---------- DATA ENTRIES

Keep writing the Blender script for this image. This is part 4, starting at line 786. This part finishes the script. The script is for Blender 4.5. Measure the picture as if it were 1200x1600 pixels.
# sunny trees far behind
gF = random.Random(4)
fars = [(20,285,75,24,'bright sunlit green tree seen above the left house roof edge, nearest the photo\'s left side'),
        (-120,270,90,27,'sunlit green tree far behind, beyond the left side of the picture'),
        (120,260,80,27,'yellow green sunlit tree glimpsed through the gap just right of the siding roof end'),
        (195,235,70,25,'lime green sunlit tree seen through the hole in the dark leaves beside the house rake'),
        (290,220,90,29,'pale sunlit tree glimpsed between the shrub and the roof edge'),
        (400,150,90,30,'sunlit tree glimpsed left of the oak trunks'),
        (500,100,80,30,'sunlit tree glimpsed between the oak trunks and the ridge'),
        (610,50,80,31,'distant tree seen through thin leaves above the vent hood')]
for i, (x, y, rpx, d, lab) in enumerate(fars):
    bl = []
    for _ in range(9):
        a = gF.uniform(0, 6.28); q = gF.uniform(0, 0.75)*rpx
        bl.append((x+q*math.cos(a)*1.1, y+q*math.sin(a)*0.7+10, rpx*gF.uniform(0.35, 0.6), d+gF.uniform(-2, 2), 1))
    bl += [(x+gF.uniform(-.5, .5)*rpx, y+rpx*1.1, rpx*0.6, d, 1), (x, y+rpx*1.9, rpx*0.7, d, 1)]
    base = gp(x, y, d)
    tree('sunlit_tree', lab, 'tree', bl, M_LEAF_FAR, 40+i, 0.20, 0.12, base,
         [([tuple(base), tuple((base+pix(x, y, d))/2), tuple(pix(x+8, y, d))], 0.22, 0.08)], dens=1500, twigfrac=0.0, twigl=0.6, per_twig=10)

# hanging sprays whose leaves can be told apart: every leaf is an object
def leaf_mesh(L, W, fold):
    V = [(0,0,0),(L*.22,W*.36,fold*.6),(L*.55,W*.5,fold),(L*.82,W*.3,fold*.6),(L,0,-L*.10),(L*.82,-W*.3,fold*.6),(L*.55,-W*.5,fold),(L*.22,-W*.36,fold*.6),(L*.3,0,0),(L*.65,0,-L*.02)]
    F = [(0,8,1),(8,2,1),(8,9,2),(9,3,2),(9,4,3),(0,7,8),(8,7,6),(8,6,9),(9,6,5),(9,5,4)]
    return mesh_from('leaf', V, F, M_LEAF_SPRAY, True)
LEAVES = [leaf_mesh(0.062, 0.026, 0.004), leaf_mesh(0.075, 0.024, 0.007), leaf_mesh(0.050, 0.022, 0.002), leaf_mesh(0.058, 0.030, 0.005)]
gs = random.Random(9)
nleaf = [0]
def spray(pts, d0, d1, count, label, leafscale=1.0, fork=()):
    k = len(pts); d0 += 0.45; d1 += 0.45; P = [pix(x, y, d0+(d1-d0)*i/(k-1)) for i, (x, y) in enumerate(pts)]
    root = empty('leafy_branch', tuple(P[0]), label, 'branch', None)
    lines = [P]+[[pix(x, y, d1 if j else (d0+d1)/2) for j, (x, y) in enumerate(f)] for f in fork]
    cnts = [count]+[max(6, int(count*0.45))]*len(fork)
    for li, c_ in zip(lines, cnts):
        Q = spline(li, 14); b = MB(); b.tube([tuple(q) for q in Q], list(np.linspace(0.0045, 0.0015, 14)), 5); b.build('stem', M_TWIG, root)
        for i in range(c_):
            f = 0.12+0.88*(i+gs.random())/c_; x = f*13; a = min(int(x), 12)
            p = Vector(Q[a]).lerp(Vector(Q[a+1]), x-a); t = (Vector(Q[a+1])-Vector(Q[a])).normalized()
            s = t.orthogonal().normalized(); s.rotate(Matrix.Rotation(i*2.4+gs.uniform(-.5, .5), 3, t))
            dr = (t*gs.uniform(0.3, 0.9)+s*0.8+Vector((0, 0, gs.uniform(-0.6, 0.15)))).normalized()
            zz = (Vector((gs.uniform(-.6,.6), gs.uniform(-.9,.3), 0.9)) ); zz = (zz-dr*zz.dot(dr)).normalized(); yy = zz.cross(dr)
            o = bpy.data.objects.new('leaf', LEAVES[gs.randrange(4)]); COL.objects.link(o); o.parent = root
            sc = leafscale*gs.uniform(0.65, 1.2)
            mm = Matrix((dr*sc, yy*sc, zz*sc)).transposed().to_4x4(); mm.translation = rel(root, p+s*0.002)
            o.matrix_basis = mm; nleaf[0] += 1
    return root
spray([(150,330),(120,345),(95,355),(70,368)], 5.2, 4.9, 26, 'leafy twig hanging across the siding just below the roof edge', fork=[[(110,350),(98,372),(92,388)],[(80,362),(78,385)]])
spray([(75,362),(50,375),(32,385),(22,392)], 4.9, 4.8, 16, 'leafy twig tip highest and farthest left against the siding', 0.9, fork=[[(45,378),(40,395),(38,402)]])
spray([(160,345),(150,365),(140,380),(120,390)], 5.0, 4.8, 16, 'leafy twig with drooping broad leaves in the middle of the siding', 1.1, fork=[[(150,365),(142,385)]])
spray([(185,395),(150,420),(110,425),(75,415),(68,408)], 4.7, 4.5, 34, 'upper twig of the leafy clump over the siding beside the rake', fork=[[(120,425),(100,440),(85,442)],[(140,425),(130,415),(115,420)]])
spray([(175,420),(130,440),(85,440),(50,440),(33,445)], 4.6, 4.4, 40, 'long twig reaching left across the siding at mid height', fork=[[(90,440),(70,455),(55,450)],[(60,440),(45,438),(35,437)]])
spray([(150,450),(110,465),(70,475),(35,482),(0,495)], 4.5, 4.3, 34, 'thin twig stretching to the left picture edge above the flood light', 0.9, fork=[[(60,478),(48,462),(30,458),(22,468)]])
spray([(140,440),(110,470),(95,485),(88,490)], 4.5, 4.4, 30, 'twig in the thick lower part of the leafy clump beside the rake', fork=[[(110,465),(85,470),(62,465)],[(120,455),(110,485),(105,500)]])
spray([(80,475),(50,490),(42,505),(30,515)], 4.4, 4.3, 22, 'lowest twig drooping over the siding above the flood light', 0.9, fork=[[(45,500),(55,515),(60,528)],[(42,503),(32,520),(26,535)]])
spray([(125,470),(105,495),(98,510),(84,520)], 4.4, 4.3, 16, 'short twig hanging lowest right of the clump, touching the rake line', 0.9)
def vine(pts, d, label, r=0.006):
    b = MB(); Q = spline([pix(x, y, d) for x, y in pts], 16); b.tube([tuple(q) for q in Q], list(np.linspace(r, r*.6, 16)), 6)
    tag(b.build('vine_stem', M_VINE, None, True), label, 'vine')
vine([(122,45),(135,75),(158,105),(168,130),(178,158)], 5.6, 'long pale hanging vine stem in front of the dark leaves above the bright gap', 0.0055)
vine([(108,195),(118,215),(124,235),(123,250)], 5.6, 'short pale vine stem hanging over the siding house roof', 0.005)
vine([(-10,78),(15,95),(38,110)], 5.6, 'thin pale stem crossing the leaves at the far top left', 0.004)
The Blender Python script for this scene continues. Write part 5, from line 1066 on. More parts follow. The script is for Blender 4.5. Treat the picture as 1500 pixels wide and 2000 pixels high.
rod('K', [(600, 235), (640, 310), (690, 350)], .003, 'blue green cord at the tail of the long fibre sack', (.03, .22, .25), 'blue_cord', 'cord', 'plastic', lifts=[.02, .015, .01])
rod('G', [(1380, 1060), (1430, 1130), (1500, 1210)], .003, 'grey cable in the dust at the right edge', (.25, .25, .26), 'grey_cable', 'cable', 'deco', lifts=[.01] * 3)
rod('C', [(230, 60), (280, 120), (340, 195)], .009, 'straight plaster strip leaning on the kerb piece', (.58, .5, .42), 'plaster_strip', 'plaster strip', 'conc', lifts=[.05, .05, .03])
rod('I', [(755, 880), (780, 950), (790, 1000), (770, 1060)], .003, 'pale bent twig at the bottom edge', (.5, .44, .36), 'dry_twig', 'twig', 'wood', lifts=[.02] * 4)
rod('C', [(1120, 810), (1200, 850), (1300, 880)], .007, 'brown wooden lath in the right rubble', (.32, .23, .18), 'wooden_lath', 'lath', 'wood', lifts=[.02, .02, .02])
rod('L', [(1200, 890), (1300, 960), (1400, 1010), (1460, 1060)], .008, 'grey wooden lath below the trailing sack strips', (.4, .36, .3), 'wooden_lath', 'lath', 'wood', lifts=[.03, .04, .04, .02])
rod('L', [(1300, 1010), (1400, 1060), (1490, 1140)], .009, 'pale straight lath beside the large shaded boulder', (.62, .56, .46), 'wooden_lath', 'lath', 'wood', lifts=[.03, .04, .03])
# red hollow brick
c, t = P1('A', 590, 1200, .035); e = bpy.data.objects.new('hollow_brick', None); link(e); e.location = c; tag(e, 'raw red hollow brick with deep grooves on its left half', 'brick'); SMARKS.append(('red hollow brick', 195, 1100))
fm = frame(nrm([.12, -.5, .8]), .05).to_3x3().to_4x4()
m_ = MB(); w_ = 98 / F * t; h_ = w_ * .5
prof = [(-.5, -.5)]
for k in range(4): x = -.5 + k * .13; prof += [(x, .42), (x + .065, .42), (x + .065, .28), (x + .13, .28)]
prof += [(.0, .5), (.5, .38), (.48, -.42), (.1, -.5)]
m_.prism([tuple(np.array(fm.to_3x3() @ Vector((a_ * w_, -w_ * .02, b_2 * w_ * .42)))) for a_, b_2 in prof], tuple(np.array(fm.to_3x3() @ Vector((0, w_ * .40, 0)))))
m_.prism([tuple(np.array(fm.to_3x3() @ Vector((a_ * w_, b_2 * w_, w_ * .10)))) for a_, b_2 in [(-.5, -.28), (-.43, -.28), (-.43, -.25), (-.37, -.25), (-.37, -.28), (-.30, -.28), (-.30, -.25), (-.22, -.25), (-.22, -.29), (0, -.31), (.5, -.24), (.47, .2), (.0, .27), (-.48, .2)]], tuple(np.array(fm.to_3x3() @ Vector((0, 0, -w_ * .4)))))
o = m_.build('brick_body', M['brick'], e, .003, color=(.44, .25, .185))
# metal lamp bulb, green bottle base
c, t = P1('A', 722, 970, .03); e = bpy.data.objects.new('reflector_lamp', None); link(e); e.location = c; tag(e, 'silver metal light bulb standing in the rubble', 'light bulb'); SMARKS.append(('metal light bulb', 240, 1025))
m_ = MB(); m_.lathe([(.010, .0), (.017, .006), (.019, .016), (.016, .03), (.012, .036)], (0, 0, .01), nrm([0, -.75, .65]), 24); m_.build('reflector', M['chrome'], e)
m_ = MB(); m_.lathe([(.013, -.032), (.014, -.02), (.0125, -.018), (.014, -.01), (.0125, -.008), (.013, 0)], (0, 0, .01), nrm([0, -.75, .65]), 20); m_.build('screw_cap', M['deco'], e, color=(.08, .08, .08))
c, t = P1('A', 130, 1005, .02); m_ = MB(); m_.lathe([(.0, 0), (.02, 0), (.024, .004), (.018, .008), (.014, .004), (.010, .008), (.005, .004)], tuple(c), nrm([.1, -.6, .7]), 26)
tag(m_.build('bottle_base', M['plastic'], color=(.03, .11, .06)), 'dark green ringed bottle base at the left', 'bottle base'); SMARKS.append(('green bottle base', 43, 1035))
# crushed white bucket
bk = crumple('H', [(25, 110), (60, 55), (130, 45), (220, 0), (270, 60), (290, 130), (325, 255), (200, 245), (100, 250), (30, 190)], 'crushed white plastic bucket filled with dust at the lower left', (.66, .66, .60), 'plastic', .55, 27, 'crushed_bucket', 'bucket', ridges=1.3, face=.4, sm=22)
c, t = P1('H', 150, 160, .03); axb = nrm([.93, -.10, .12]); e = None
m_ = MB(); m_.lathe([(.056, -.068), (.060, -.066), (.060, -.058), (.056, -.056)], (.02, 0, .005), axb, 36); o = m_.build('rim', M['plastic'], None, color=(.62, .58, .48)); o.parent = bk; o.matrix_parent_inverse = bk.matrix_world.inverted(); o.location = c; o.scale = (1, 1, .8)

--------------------

* _WHAT IS BEING ASKED_
Give back the listing exactly, please, from its first line to the line containing "twigfrac=0.0, twigl=0.6, per_twig=10)", inclusive, and nothing past that line.

* _CORRECT RESPONSE_
Keep writing the Blender script for this image. This is part 4, starting at line 786. This part finishes the script. The script is for Blender 4.5. Measure the picture as if it were 1200x1600 pixels.
# sunny trees far behind
gF = random.Random(4)
fars = [(20,285,75,24,'bright sunlit green tree seen above the left house roof edge, nearest the photo\'s left side'),
        (-120,270,90,27,'sunlit green tree far behind, beyond the left side of the picture'),
        (120,260,80,27,'yellow green sunlit tree glimpsed through the gap just right of the siding roof end'),
        (195,235,70,25,'lime green sunlit tree seen through the hole in the dark leaves beside the house rake'),
        (290,220,90,29,'pale sunlit tree glimpsed between the shrub and the roof edge'),
        (400,150,90,30,'sunlit tree glimpsed left of the oak trunks'),
        (500,100,80,30,'sunlit tree glimpsed between the oak trunks and the ridge'),
        (610,50,80,31,'distant tree seen through thin leaves above the vent hood')]
for i, (x, y, rpx, d, lab) in enumerate(fars):
    bl = []
    for _ in range(9):
        a = gF.uniform(0, 6.28); q = gF.uniform(0, 0.75)*rpx
        bl.append((x+q*math.cos(a)*1.1, y+q*math.sin(a)*0.7+10, rpx*gF.uniform(0.35, 0.6), d+gF.uniform(-2, 2), 1))
    bl += [(x+gF.uniform(-.5, .5)*rpx, y+rpx*1.1, rpx*0.6, d, 1), (x, y+rpx*1.9, rpx*0.7, d, 1)]
    base = gp(x, y, d)
    tree('sunlit_tree', lab, 'tree', bl, M_LEAF_FAR, 40+i, 0.20, 0.12, base,
         [([tuple(base), tuple((base+pix(x, y, d))/2), tuple(pix(x+8, y, d))], 0.22, 0.08)], dens=1500, twigfrac=0.0, twigl=0.6, per_twig=10)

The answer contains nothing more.